Lezing
This Week’s Discoveries | 10 April 2018
- Datum
- dinsdag 10 april 2018
- Tijd
- Locatie
-
Oort
Niels Bohrweg 2
2333 CA Leiden - Zaal
- Sitterzaal
First Lecture
Title
Sequence-to-sequence learning with neural networks: opening the black box.
Speaker
Arianna Bisazza (LIACS) Arianna is assistant professor at LIACS since 2017. Her research focuses on the statistical modeling of natural language, with the main goal of improving the quality of machine translation for challenging language pairs. She previously worked as a postdoc at the University of Amsterdam and as a research assistant at Fondazione Bruno Kessler, Italy. She obtained her PhD from the University of Trento in 2013 and was awarded a VENI grant in 2016.
Abstract
Sequence-to-sequence models based on neural networks have recently led to unprecedented high-quality results in a number of challenging AI tasks like machine translation, text summarization, speech recognition, speech synthesis and generation of video descriptions. But how can we systematically detect and understand the strengths and potential weaknesses of such models? In this talk I will explain how these models work and give an overview of my current research around this crucial question.
Second Lecture
Title
Paving the route towards running the simulations required for the interpretation of future cosmological probes
Speaker
Matthieu Schaller (Leiden Observatory) Matthieu is an associate researcher in the group of Joop Schaye at the Leiden Observatory.

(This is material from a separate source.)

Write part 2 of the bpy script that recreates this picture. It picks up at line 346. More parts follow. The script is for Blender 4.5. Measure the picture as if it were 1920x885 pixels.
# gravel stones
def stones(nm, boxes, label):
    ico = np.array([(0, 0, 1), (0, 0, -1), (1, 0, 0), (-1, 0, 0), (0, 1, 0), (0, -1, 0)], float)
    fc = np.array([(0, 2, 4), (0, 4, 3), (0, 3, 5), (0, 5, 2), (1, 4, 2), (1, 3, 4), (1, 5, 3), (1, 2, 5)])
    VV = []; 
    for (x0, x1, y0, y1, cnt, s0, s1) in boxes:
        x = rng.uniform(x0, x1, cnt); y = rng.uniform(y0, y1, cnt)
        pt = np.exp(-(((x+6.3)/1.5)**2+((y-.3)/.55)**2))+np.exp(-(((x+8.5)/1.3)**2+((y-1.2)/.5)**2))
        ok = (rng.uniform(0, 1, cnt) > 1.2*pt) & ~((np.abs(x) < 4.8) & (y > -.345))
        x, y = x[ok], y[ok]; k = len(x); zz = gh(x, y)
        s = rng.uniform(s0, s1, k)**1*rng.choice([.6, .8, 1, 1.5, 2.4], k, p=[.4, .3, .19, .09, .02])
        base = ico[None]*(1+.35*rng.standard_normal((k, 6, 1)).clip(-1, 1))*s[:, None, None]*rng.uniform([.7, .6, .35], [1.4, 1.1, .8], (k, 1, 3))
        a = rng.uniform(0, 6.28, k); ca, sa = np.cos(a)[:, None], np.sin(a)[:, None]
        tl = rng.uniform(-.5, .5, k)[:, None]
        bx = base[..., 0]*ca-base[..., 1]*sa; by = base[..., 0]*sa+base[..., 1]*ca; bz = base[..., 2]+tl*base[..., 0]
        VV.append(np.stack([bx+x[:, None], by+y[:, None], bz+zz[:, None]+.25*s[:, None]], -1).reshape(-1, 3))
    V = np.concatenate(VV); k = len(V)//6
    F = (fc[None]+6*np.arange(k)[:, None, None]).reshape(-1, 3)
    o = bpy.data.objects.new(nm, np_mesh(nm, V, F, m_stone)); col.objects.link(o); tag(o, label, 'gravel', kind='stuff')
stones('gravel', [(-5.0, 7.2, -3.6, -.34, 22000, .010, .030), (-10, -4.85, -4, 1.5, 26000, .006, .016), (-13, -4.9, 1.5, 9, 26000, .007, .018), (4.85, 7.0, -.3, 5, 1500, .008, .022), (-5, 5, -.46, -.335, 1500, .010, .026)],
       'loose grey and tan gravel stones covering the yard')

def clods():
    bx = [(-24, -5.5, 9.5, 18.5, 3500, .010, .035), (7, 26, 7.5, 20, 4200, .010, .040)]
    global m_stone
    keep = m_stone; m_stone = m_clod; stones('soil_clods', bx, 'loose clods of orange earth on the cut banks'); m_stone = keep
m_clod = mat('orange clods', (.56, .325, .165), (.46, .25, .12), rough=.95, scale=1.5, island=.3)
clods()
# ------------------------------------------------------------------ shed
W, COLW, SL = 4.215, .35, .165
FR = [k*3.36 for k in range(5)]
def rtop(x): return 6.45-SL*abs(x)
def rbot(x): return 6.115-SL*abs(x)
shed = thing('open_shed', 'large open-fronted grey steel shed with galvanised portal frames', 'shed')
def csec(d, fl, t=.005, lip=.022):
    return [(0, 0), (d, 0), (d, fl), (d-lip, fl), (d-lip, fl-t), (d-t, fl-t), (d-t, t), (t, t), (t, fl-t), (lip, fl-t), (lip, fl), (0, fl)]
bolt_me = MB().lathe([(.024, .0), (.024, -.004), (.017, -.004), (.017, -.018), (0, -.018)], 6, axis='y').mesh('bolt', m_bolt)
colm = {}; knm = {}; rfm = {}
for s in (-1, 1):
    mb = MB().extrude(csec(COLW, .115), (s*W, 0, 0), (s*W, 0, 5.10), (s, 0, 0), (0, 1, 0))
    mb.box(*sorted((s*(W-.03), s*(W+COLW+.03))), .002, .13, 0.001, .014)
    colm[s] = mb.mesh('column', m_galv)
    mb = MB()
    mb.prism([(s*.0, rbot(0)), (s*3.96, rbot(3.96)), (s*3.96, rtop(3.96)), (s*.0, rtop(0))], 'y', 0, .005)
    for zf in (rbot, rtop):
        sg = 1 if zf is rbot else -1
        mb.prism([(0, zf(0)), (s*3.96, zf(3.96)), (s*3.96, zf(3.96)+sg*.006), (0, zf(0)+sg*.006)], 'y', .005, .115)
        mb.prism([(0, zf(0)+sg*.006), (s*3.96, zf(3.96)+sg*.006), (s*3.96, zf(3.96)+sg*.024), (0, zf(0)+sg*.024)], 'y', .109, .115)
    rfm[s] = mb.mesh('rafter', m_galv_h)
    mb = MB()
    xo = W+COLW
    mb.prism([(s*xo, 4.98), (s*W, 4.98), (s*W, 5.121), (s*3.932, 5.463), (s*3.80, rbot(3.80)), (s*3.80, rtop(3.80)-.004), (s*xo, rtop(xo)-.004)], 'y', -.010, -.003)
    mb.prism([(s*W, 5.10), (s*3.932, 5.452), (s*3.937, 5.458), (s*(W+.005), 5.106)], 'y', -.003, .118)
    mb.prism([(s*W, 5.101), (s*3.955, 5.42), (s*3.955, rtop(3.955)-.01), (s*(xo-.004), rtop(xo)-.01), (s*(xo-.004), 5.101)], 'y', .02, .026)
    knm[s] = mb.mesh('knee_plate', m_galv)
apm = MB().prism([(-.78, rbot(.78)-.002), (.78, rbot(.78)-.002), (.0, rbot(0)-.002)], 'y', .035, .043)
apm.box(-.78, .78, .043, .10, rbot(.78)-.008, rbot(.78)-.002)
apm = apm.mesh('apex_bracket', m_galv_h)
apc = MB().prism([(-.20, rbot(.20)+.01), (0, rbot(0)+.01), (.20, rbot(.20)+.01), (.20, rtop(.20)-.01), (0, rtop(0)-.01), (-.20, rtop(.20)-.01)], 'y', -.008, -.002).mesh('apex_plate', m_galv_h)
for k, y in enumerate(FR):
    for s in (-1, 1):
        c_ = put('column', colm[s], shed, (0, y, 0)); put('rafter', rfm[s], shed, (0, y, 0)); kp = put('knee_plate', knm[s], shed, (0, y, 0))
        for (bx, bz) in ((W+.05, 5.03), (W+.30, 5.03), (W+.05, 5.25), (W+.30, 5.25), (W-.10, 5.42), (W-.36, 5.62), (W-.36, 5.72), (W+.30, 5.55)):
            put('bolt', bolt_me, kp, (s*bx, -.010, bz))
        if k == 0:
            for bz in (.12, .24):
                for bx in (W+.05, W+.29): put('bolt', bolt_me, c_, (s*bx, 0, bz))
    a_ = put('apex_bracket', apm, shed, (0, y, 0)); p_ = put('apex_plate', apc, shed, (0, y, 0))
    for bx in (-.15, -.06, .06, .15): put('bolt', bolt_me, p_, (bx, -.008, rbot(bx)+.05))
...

He received a VENI grant is 2017 for “Evaluating the effect of baryons on cosmological probes with next-generation simulations”.
Abstract
Large international cosmology and dark matter detection experiments that will produce data over the next decade rely heavily on numerical simulation for their interpretation. To achieve the required accuracy and correctly include the back-reaction of the baryons on the dark matter, these simulations need to model volumes too large to be simulated at the required resolution with current numerical codes. The challenge is to harvest all the computing power available on modern super-computer to obtain as detail maps of a virtual cosmos as possible. This talk sits at the cross-point between astrophysics, cosmology and high-performance computing and I will discuss how, in the next few years, we are planning to tackle the challenge outlined above.